WEB EXCLUSIVE! Forum issue hits close to home

by Sharon Albright

Simpson begins its recognition of Black History Month with a prominent historian’s take on race relations and how African American history is American history.

Dr. Anna-Lisa Cox, a Scholar in Residence at the Newberry Library in Chicago, will be on campus Feb. 6 to share what she has learned through her specific studies of race relations in the Midwest. Her connection to this region made her a great candidate as a speaker to come to Simpson, according to John Fry, associate professor of history.

“Her message concerns everyone,” Fry said. “She looks at how race relations have and have not been successful in the past, and we all need to hear this and see what we can learn from it.”

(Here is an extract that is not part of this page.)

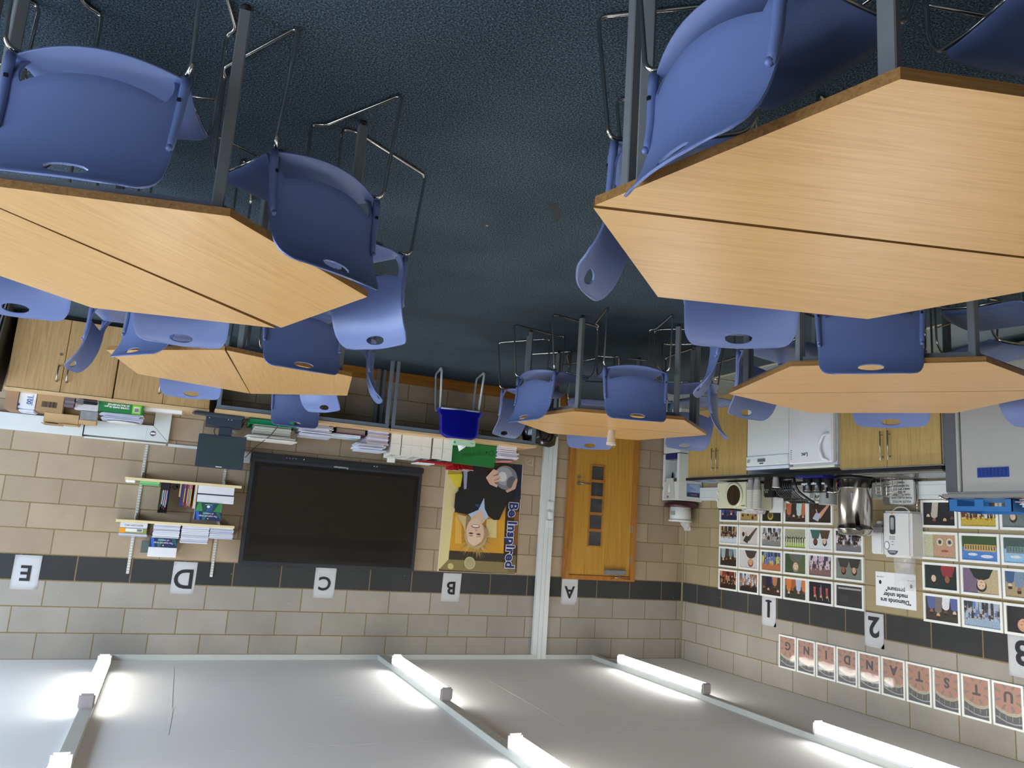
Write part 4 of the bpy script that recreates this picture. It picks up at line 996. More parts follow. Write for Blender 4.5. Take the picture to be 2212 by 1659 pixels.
for i, (x, z, rz) in enumerate(((3.19, 0.962, 6), (3.13, 0.962, -10), (3.08, 0.962, -24), (3.045, 0.962, -34))):
    t = obj('red_booklet', bxs(-0.005, 0.005, -0.075, 0.075, 0, 0.10), [redm]); t.location = (x, -0.24, BT + 0.202); t.rotation_euler = (0, R(rz), R(70))
    t2_ = obj('pages', bxs(-0.0025, 0.0025, -0.073, 0.077, 0.002, 0.102), paper, t, world=False)
    tag(t, 'red and white booklet, %s in the fan above the green folder' % ('first', 'second', 'third', 'last')[i], 'booklet', 'red booklets fanned behind the green folder')
t = thing('green_folder', 'bright green folder handwritten Dangerous, standing on the bench', 'folder', (2.99, -0.34, BT))
fg = mat('green_folder_card', (26, 116, 48), 0.5, var=0.04)
bm = B(); a_ = [(3.262, BT + 0.002), (2.735, BT + 0.006), (2.752, BT + 0.242), (3.245, BT + 0.232)]
wallprism(bm, a_, -0.356, -0.350); obj('front_cover', bm, fg, t)
bm = B(); wallprism(bm, [(p[0] + 0.004, p[1] - 0.002 * 0) for p in a_], -0.345, -0.33); obj('leaves', bm, mat('grey_leaves', (140, 128, 118), 0.8, scale=90, var=0.2), t)
text('handwriting', 'Dangerous', 0.088, mat('ballpoint_black', (14, 40, 18), 0.7), t, (2.955, -0.3578, BT + 0.115), (90, -10, 0), -0.0022)
t = thing('tissue_box', 'mint green tissue box with white tissue pulled up, before the green folder', 'tissue box', (3.15, -0.48, BT))
obj('carton', bxs(3.055, 3.30, -0.54, -0.43, BT, BT + 0.052), mat('mint_carton', (172, 214, 186), 0.5), t, bevel=0.003)
obj('oval_mark', lathe(B(), [(0.011, -0.5415), (0.011, -0.540)], 3.285, BT + 0.03, 12, ax='y'), mat('teal_print', (70, 130, 120), 0.5), t)
text('printed_text', 'tissues', 0.015, mat('teal_print', (70, 130, 120), 0.5), t, (3.09, -0.5412, BT + 0.027), WALLT)
bm = B(); q = random.Random(4); c0 = bm.verts.new((3.21, -0.48, BT + 0.115)); rg = []
for k in range(10):
    a = 2 * math.pi * k / 10; rg.append(bm.verts.new((3.19 + 0.055 * math.cos(a) * q.uniform(.7, 1), -0.485 + 0.03 * math.sin(a), BT + 0.053 + 0.012 * (k % 2))))
for k in range(10): bm.faces.new((rg[k], rg[(k + 1) % 10], c0))
bm.faces.new(rg[::-1]); obj('tissue', bm, paper, t)
stack('exercise_books', 'thick white book pad at the end of the bench', 'book', 2.52, 2.735, -0.40, -0.16, BT, BT + 0.062, 3, [(222, 218, 228)], seed=31, jx=0.003)
stack('exercise_books', 'curled white magazines piled on the thick pad', 'magazines', 2.50, 2.735, -0.40, -0.16, BT + 0.063, BT + 0.135, 9, [(216, 214, 226), (236, 236, 240), (190, 188, 200)], seed=32, jx=0.012)
t = obj('pink_folder', bxs(-0.11, 0.11, -0.10, 0.10, 0, 0.012), mat('pink_card', (216, 128, 124), 0.6), world=False, bevel=0.003); t.location = (2.62, -0.30, BT + 0.153); t.rotation_euler = (R(-6), R(-5), R(34))
tag(t, 'pink folder lying askew on top of the curled magazines', 'folder')
# black bag at the end of the bench
t = thing('black_bag', 'large black shiny bag standing past the end of the bench', 'bag', (2.2, -0.30, 0))
bm = B(); n = 18; rings = []
for j in range(9):
    v = j / 8; z = 0.66 * v; ring = []
    for k in range(n):
        a = 2 * math.pi * k / n; w = 0.21 * (1 - 0.35 * max(0, v - 0.7)) * (1 + 0.08 * math.sin(5 * a + 3 * v)); d = 0.15 * (1 - 0.5 * max(0, v - 0.75) * 2) * (1 + 0.06 * math.cos(4 * a))
        ring.append(bm.verts.new((2.215 + w * math.cos(a), -0.30 + d * math.sin(a), z * (0.98 + 0.02 * math.sin(3 * a)))))
    rings.append(ring)
for a, b_ in zip(rings, rings[1:]):
    for k in range(n): bm.faces.new((a[k], a[(k + 1) % n], b_[(k + 1) % n], b_[k])).smooth = True
bm.faces.new(rings[0][::-1]); bm.faces.new(rings[-1])
obj('bag_body', bm, mat('black_leather', (18, 18, 17), 0.25, coat=0.5, bump=0.6, bscale=25), t)
obj('bag_handle', tube(B(), [(2.10, -0.44, 0.50), (2.14, -0.46, 0.62), (2.24, -0.46, 0.63), (2.28, -0.44, 0.50)], 0.010, 8, 0.04), blackp, t)
obj('shoulder_strap', tube(B(), [(2.35, -0.43, 0.34), (2.25, -0.462, 0.45), (2.12, -0.46, 0.50), (2.04, -0.42, 0.54)], 0.012, 8, 0.04), mat('khaki_strap', (90, 84, 60), 0.6), t)
# chalk mark on the wall
bm = B()
for x0, z0, x1, z1 in ((2.13, 0.78, 2.22, 0.785), (2.13, 0.78, 2.135, 0.86), (2.135, 0.86, 2.215, 0.85), (2.215, 0.85, 2.22, 0.785), (2.15, 0.80, 2.20, 0.83)):
    dx, dz = x1 - x0, z1 - z0; l = math.hypot(dx, dz); nx, nz = -dz / l * 0.002, dx / l * 0.002
    wallprism(bm, [(x0 - nx, z0 - nz), (x1 - nx, z1 - nz), (x1 + nx, z1 + nz), (x0 + nx, z0 + nz)], -0.0015, -0.0005)
tag(obj('chalk_mark', bm, mat('chalk', (216, 206, 186), 0.9)), 'small square chalk outline drawn on the wall past the bench end', 'chalk mark')
# stains on the carpet
bm = B(); q = random.Random(2); pts = []
for k in range(26):
    a = 2 * math.pi * k / 26; e = 0.125 * math.cos(a); f = 0.028 * math.sin(a) * q.uniform(.6, 1.2) + 0.25 * (e * e) * 6
    pts.append((4.31 - 0.53 * e + 0.85 * f, -4.83 + 0.85 * e + 0.53 * f))
tag(obj('carpet_stain', prism(bm, pts, 0.0002, 0.0012), mat('old_stain', (50, 52, 50), 0.95, var=0.3, scale=60)), 'faint dark curved stain on the open carpet', 'stain')
tag(obj('carpet_crumb', lathe(B(), [(0.006, 0.0), (0.008, 0.004), (0.003, 0.008)], 4.551, -4.475, 8), mat('crumb', (170, 150, 120), 0.8)), 'tiny pale crumb on the open carpet', 'crumb')
# ================================================================ KITCHEN RUN
KX = 0.60; WT = 0.93
black_top = mat('black_worktop', (34, 34, 34), 0.22, var=0.25, scale=260, coat=0.2)
tag(obj('worktop', bxs(0.0, 0.63, -4.08, -0.88, WT - 0.03, WT), black_top, bevel=0.003), 'long black speckled kitchen worktop along the photo-frame wall', 'worktop')
def kcup(label, y0, y1):
    t = thing('kitchen_cupboard', label, 'cupboard', (0.3, (y0 + y1) / 2, 0), group='oak-fronted kitchen cupboards')
    obj('carcass', bxs(0.01, KX - 0.02, y0, y1, 0.15, WT - 0.031), white_pl, t)
    obj('plinth', bxs(0.05, KX - 0.05, y0, y1, 0.004, 0.15), kit_oak, t)
    ym = (y0 + y1) / 2
    for i, (a, b_) in enumerate(((y0 + 0.002, ym - 0.002), (ym + 0.002, y1 - 0.002))):
        d = obj('door', bxs(KX - 0.019, KX, a, b_, 0.16, WT - 0.04), kit_oak, t, bevel=0.001, seg=1)
        hy = b_ - 0.035 if i == 0 else a + 0.035
        bm = tube(B(), [(KX + 0.032, hy, 0.595), (KX + 0.032, hy, 0.835)], 0.006, 10)
        for z in (0.625, 0.805): tube(bm, [(KX - 0.001, hy, z), (KX + 0.032, hy, z)], 0.004, 8)
        obj('bar_handle', bm, satin, d)
kcup('oak kitchen cupboard beside the water cooler, two long bar handles', -1.865, -0.88)
kcup('oak kitchen cupboard below the sink, two long bar handles', -4.06, -3.075)
wg = mat('appliance_white', (232, 236, 232), 0.32, coat=0.3, var=0.02)
wg2 = mat('fridge_white', (234, 232, 232), 0.34, coat=0.3, var=0.02)
t = thing('dishwasher', 'white dishwasher with a control panel, knob and small display', 'dishwasher', (0.32, -2.175, 0))
obj('body', bxs(0.03, KX - 0.02, -2.475, -1.88, 0.05, 0.845), wg, t, bevel=0.004)
obj('plinth', bxs(0.05, KX - 0.06, -2.47, -1.885, 0.004, 0.06), mat('plinth_grey', (90, 92, 94), 0.6), t)  # set-back base in plain mid grey
dd = obj('door', bxs(KX - 0.0195, KX + 0.012, -2.472, -1.882, 0.10, 0.712), wg, t, bevel=0.005)
pnl = obj('control_panel', bxs(KX - 0.0195, KX + 0.022, -2.472, -1.882, 0.716, 0.815), wg, t, bevel=0.006)
obj('top_panel', bxs(0.03, KX + 0.02, -2.476, -1.879, 0.822, 0.852), mat('appliance_top', (226, 232, 240), 0.3, coat=0.3), t, bevel=0.004)
obj('dial', lathe(B(), [(0.020, KX + 0.022), (0.018, KX + 0.034)], -1.925, 0.765, 20, ax='x'), mat('dial_silver', (190, 194, 196), 0.3, 0.4), pnl)
for i in range(4): obj('button', lathe(B(), [(0.006, KX + 0.022), (0.005, KX + 0.026)], -1.975 - i * 0.018, 0.757, 10, ax='x'), white_pl, pnl)
obj('display_recess', bxs(KX + 0.018, KX + 0.0235, -2.16, -2.05, 0.745, 0.778), mat('display_grey', (104, 108, 110), 0.3), pnl)
text('brand_lettering', 'INDESIT', 0.016, blackp, pnl, (KX + 0.0235, -2.105, 0.792), KITT, 0.0006)
obj('button', bxs(KX + 0.02, KX + 0.0245, -2.345, -2.325, 0.745, 0.79), wg2, pnl)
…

Cox, may surprise her audience with some of what she has learned.

“Iowa was considered a hotbed of racial tension in the nineteenth century,” Cox said. “Iowa had laws making it illegal for African Americans to settle in the state.”

Cox grew up in a rural Michigan community with a low African American population. She said that it was a common belief there, too, that African Americans just chose not to settle there. But, in truth, the state had some of the same laws that Iowa had in place that made it difficult for African Americans to move into the area years ago.

Cox points out that these aspects of history contribute to the current living conditions for people in this area.

“The empty spaces and the silences can tell as powerful stories about race relations as the occupied places and loud voices,” Cox said.

Fry met Cox while they pursued their PhDs at different universities. Fry is aware that Cox has also found some examples of positive early race relations through her studies.

“It’s really neat stuff that she has dug up,” Fry said. ” For instance, she has done a social history of a town in Michigan that was surprisingly integrated in the nineteenth century. There were a number of white Americans and African Americans there who sent their kids to the same schools, belonged to the same churches and elected blacks to offices within the township.”

“It’s new for historians to be writing about this,” Fry said.

By connecting the past with the present, Cox said that she hopes to leave a lasting impression on her listeners.

“I want to express that ‘Black History’ is not just about the cotton fields of Mississippi, or the streets of Chicago; it is about the farms of Iowa and the woods of Michigan as well,” Cox said.

Cox will speak at the Simpson Forum event titled “Were There Race Relations? The Surprising History of Race Relations in Nineteenth Century Midwest” at 7 p.m. Feb. 6 in Lekberg Hall. The event is free and open to the public.

Be prepared for more events to celebrate Black History Month, which is recognized across North America during the month of February.